Make an exact copy of the listing below.
[START]
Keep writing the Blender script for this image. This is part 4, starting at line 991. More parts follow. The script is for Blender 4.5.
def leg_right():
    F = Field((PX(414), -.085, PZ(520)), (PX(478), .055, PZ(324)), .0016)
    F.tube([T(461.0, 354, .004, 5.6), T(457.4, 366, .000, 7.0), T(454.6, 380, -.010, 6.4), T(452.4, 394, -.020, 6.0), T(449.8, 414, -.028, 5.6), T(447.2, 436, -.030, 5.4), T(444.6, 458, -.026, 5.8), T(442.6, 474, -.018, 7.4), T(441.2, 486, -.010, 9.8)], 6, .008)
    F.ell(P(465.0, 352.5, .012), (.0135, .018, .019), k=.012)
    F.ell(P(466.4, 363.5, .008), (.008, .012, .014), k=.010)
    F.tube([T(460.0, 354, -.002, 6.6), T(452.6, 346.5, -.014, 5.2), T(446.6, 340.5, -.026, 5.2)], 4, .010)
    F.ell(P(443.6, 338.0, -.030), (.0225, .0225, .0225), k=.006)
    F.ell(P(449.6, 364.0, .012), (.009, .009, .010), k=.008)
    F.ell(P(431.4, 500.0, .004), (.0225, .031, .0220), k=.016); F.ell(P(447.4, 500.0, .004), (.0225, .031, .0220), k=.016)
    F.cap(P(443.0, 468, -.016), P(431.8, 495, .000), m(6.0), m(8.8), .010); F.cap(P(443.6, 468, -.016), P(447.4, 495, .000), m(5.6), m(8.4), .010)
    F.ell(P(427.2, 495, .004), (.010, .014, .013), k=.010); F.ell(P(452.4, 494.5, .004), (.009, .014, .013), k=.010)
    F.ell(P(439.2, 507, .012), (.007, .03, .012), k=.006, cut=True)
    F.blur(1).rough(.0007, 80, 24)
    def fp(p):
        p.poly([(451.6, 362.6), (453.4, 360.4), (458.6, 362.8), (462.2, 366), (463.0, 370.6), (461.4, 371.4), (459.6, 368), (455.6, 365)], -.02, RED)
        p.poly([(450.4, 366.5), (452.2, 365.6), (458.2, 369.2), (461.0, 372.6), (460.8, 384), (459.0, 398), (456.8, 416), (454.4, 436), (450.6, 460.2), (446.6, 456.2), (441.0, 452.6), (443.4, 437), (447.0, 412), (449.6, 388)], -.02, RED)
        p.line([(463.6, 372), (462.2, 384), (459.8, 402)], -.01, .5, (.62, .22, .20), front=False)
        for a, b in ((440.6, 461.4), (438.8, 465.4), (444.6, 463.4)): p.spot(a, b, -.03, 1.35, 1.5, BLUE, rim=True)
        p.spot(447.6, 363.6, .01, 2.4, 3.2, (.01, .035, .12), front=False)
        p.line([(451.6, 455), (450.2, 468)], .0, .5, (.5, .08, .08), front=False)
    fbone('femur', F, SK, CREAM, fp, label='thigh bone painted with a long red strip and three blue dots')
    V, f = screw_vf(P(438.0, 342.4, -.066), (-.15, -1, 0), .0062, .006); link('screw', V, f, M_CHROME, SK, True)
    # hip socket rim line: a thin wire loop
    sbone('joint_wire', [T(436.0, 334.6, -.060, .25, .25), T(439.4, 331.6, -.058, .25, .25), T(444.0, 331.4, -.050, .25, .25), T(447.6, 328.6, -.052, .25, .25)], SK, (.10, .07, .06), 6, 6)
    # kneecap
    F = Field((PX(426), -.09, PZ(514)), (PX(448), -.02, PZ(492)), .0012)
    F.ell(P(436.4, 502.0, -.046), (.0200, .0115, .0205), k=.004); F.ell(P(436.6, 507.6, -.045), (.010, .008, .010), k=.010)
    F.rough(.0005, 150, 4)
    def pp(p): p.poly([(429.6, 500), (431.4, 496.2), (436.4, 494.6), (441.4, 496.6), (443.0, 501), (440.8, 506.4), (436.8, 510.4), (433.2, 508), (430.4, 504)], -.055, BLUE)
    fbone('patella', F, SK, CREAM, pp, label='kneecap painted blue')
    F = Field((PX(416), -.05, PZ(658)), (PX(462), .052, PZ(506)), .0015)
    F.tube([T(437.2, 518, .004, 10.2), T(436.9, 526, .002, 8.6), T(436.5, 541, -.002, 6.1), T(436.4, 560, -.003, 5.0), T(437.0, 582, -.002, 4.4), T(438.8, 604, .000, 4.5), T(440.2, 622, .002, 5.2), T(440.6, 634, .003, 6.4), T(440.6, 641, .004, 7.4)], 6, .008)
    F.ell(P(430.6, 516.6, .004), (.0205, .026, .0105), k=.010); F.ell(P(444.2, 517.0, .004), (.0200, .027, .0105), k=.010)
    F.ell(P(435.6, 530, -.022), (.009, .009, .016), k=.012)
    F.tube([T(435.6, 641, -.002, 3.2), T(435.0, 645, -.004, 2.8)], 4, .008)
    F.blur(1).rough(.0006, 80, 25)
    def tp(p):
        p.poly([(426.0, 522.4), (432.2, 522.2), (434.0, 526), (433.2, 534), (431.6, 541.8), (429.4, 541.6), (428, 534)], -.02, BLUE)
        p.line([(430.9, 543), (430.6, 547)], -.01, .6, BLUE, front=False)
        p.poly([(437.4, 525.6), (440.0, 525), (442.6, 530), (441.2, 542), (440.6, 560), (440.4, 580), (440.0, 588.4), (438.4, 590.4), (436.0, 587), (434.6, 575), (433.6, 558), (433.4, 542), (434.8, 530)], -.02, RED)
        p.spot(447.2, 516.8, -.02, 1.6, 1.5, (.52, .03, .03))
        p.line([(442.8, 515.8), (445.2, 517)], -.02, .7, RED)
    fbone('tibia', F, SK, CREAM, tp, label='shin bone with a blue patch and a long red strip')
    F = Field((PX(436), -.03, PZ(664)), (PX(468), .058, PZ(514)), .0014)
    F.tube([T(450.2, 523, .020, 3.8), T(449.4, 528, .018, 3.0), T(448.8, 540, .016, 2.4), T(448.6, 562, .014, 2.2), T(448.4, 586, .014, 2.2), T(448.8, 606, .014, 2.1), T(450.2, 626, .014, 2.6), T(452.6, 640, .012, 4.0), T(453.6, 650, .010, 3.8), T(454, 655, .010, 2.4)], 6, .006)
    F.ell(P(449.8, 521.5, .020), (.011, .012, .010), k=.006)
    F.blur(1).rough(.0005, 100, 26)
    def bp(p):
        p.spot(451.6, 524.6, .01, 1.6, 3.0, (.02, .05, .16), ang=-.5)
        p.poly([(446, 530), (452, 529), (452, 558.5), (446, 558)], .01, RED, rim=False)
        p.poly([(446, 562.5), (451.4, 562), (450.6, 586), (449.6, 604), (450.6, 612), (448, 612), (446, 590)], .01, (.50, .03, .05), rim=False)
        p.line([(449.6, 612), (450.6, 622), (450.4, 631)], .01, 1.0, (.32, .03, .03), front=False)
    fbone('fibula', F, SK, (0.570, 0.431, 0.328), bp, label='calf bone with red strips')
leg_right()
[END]
Response below
Keep writing the Blender script for this image. This is part 4, starting at line 991. More parts follow. The script is for Blender 4.5.
def leg_right():
    F = Field((PX(414), -.085, PZ(520)), (PX(478), .055, PZ(324)), .0016)
    F.tube([T(461.0, 354, .004, 5.6), T(457.4, 366, .000, 7.0), T(454.6, 380, -.010, 6.4), T(452.4, 394, -.020, 6.0), T(449.8, 414, -.028, 5.6), T(447.2, 436, -.030, 5.4), T(444.6, 458, -.026, 5.8), T(442.6, 474, -.018, 7.4), T(441.2, 486, -.010, 9.8)], 6, .008)
    F.ell(P(465.0, 352.5, .012), (.0135, .018, .019), k=.012)
    F.ell(P(466.4, 363.5, .008), (.008, .012, .014), k=.010)
    F.tube([T(460.0, 354, -.002, 6.6), T(452.6, 346.5, -.014, 5.2), T(446.6, 340.5, -.026, 5.2)], 4, .010)
    F.ell(P(443.6, 338.0, -.030), (.0225, .0225, .0225), k=.006)
    F.ell(P(449.6, 364.0, .012), (.009, .009, .010), k=.008)
    F.ell(P(431.4, 500.0, .004), (.0225, .031, .0220), k=.016); F.ell(P(447.4, 500.0, .004), (.0225, .031, .0220), k=.016)
    F.cap(P(443.0, 468, -.016), P(431.8, 495, .000), m(6.0), m(8.8), .010); F.cap(P(443.6, 468, -.016), P(447.4, 495, .000), m(5.6), m(8.4), .010)
    F.ell(P(427.2, 495, .004), (.010, .014, .013), k=.010); F.ell(P(452.4, 494.5, .004), (.009, .014, .013), k=.010)
    F.ell(P(439.2, 507, .012), (.007, .03, .012), k=.006, cut=True)
    F.blur(1).rough(.0007, 80, 24)
    def fp(p):
        p.poly([(451.6, 362.6), (453.4, 360.4), (458.6, 362.8), (462.2, 366), (463.0, 370.6), (461.4, 371.4), (459.6, 368), (455.6, 365)], -.02, RED)
        p.poly([(450.4, 366.5), (452.2, 365.6), (458.2, 369.2), (461.0, 372.6), (460.8, 384), (459.0, 398), (456.8, 416), (454.4, 436), (450.6, 460.2), (446.6, 456.2), (441.0, 452.6), (443.4, 437), (447.0, 412), (449.6, 388)], -.02, RED)
        p.line([(463.6, 372), (462.2, 384), (459.8, 402)], -.01, .5, (.62, .22, .20), front=False)
        for a, b in ((440.6, 461.4), (438.8, 465.4), (444.6, 463.4)): p.spot(a, b, -.03, 1.35, 1.5, BLUE, rim=True)
        p.spot(447.6, 363.6, .01, 2.4, 3.2, (.01, .035, .12), front=False)
        p.line([(451.6, 455), (450.2, 468)], .0, .5, (.5, .08, .08), front=False)
    fbone('femur', F, SK, CREAM, fp, label='thigh bone painted with a long red strip and three blue dots')
    V, f = screw_vf(P(438.0, 342.4, -.066), (-.15, -1, 0), .0062, .006); link('screw', V, f, M_CHROME, SK, True)
    # hip socket rim line: a thin wire loop
    sbone('joint_wire', [T(436.0, 334.6, -.060, .25, .25), T(439.4, 331.6, -.058, .25, .25), T(444.0, 331.4, -.050, .25, .25), T(447.6, 328.6, -.052, .25, .25)], SK, (.10, .07, .06), 6, 6)
    # kneecap
    F = Field((PX(426), -.09, PZ(514)), (PX(448), -.02, PZ(492)), .0012)
    F.ell(P(436.4, 502.0, -.046), (.0200, .0115, .0205), k=.004); F.ell(P(436.6, 507.6, -.045), (.010, .008, .010), k=.010)
    F.rough(.0005, 150, 4)
    def pp(p): p.poly([(429.6, 500), (431.4, 496.2), (436.4, 494.6), (441.4, 496.6), (443.0, 501), (440.8, 506.4), (436.8, 510.4), (433.2, 508), (430.4, 504)], -.055, BLUE)
    fbone('patella', F, SK, CREAM, pp, label='kneecap painted blue')
    F = Field((PX(416), -.05, PZ(658)), (PX(462), .052, PZ(506)), .0015)
    F.tube([T(437.2, 518, .004, 10.2), T(436.9, 526, .002, 8.6), T(436.5, 541, -.002, 6.1), T(436.4, 560, -.003, 5.0), T(437.0, 582, -.002, 4.4), T(438.8, 604, .000, 4.5), T(440.2, 622, .002, 5.2), T(440.6, 634, .003, 6.4), T(440.6, 641, .004, 7.4)], 6, .008)
    F.ell(P(430.6, 516.6, .004), (.0205, .026, .0105), k=.010); F.ell(P(444.2, 517.0, .004), (.0200, .027, .0105), k=.010)
    F.ell(P(435.6, 530, -.022), (.009, .009, .016), k=.012)
    F.tube([T(435.6, 641, -.002, 3.2), T(435.0, 645, -.004, 2.8)], 4, .008)
    F.blur(1).rough(.0006, 80, 25)
    def tp(p):
        p.poly([(426.0, 522.4), (432.2, 522.2), (434.0, 526), (433.2, 534), (431.6, 541.8), (429.4, 541.6), (428, 534)], -.02, BLUE)
        p.line([(430.9, 543), (430.6, 547)], -.01, .6, BLUE, front=False)
        p.poly([(437.4, 525.6), (440.0, 525), (442.6, 530), (441.2, 542), (440.6, 560), (440.4, 580), (440.0, 588.4), (438.4, 590.4), (436.0, 587), (434.6, 575), (433.6, 558), (433.4, 542), (434.8, 530)], -.02, RED)
        p.spot(447.2, 516.8, -.02, 1.6, 1.5, (.52, .03, .03))
        p.line([(442.8, 515.8), (445.2, 517)], -.02, .7, RED)
    fbone('tibia', F, SK, CREAM, tp, label='shin bone with a blue patch and a long red strip')
    F = Field((PX(436), -.03, PZ(664)), (PX(468), .058, PZ(514)), .0014)
    F.tube([T(450.2, 523, .020, 3.8), T(449.4, 528, .018, 3.0), T(448.8, 540, .016, 2.4), T(448.6, 562, .014, 2.2), T(448.4, 586, .014, 2.2), T(448.8, 606, .014, 2.1), T(450.2, 626, .014, 2.6), T(452.6, 640, .012, 4.0), T(453.6, 650, .010, 3.8), T(454, 655, .010, 2.4)], 6, .006)
    F.ell(P(449.8, 521.5, .020), (.011, .012, .010), k=.006)
    F.blur(1).rough(.0005, 100, 26)
    def bp(p):
        p.spot(451.6, 524.6, .01, 1.6, 3.0, (.02, .05, .16), ang=-.5)
        p.poly([(446, 530), (452, 529), (452, 558.5), (446, 558)], .01, RED, rim=False)
        p.poly([(446, 562.5), (451.4, 562), (450.6, 586), (449.6, 604), (450.6, 612), (448, 612), (446, 590)], .01, (.50, .03, .05), rim=False)
        p.line([(449.6, 612), (450.6, 622), (450.4, 631)], .01, 1.0, (.32, .03, .03), front=False)
    fbone('fibula', F, SK, (0.570, 0.431, 0.328), bp, label='calf bone with red strips')
leg_right()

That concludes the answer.